• Kyodo


Yohei Kono, a retired liberal politician whose name is most often associated with the statement over wartime sex slavery he made in 1993 as the chief Cabinet secretary, has urged Japan to handle its delicate relations with China in a discreet and coolheaded manner to win Beijing’s trust and mend ties.

Asked recently about hawkish Prime Minister Shinzo Abe’s desire to apparently packpedal on the 1993 statement that acknowledged the Japanese military’s responsibility in the forced recruitment of women and girls into sexual servitude and apologized to the victims, Kono only said that “historical facts should be acknowledged as such.”

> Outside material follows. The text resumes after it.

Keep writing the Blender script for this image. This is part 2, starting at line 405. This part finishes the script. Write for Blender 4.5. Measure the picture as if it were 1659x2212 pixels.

Meanwhile, he opposed Abe’s call for lifting Japan’s self-imposed ban on exercising the right to collective self-defense, warning such a move would change the fundamental principle of the Constitution and should first be OK’d by the public.

Describing frayed Sino-Japanese relations as being in their “gravest condition since the normalization of ties” four decades ago, Kono said one of the underlying causes of why the Japanese public’s sentiment toward China has also deteriorated is the failure to realize how much effort had been put in by both sides to reach normalization.

“Forty years ago, Japanese and Chinese politicians finally managed to agree on the normalization of ties only after strenuous endeavors from both sides,” Kono said. “Behind the Chinese efforts, including during negotiations toward the ratification of the 1978 Japan-China Treaty of Peace and Friendship, is the decision by the Chinese leadership to put aside the (territorial) issue over the Senkaku Islands and leave it to ‘the wisdom of future generations.’ “

The former Liberal Democratic Party lawmaker was apparently referring to the famous words by then-Chinese Vice Premier Deng Xiaoping regarding the row over the Japanese-administered, Chinese-claimed islets in the East China Sea.

But the Japanese government, while acknowledging the Chinese decision, has not adequately conveyed to the Japanese people such details of the negotiation process, Kono said.

As time passed with “the next generation’s wisdom yet to be found,” he said Japan came to “take for granted” the status quo of its control over the Senkakus and took the issue too lightly.

Kono, a three-time foreign minister, also criticized former Prime Minister Yoshihiko Noda’s poor handling of Japan’s purchase of some of the disputed islets last September just a day after Noda met with Chinese President Hu Jintao.

“Mr. Noda apparently thought it better for the state, rather than the Tokyo Metropolitan Government, to maintain stable management over the islets, but for China the purchase itself was the issue when it was unclear what kind of government would come into power next (in Japan),” Kono said.

“If he really thought buying the islands was the better way to go, Mr. Noda should have at least done all he could to explain it thoroughly at the talks (with Hu),” he said. “Even though that would have been unlikely to win China’s nod in any case, going through such a process is what summit diplomacy is for.

“Going ahead with the purchase without having done so — as if to say to China there’s no use arguing — was a diplomatic blunder,” Kono said.

Looking forward, Kono said he is “not pessimistic” about how Sino-Japanese relations might proceed under Abe’s administration. He pointed to Abe’s achievement in salvaging chilled bilateral ties by visiting China at the start of his previous prime ministership in 2006 and agreeing to build a “mutually beneficial relationship based on common strategic interests.”

“It is important, first and foremost, to win China’s trust,” Kono advised. “One must not deal with Japan-China relations hastily as shortsighted projections and remarks would only give rise to a negative spiral.”

He said Japan should deal with China “courteously, cautiously and in a coolheaded manner,” adding it is also necessary to deepen grassroots exchanges between the two countries that, compared with those between Japan and South Korea, remain relatively limited.

“What is most important with regard to the Senkakus is not to change the status quo,” he said, urging Japan should not undertake such moves as stationing government officials there to boost effective control.

Meanwhile, with regard to Chinese President-in-waiting Xi Jinping, Kono said he has met Xi two or three times before the latter became general secretary of the Chinese Communist Party and has the impression of him as an amicable person who is discreet and listens carefully to others.

On Xi’s remarks that China would not seek regional hegemony, Kono, citing a speech he made at the Beijing Academy of Social Sciences in September 2011, said he has in fact called on Beijing to say so frequently as China’s maritime strategy is being seen by neighboring countries as a threat.

“This was what the Chinese side has kept telling Japan, just as Sun Yat-sen said in his famous speech in Kobe a long time ago that Japan should go not for the way of might but the way of right,” Kono said of Sun’s speech on Pan-Asianism in 1924. “And I thought now it’s time for the Chinese side to adopt those words.”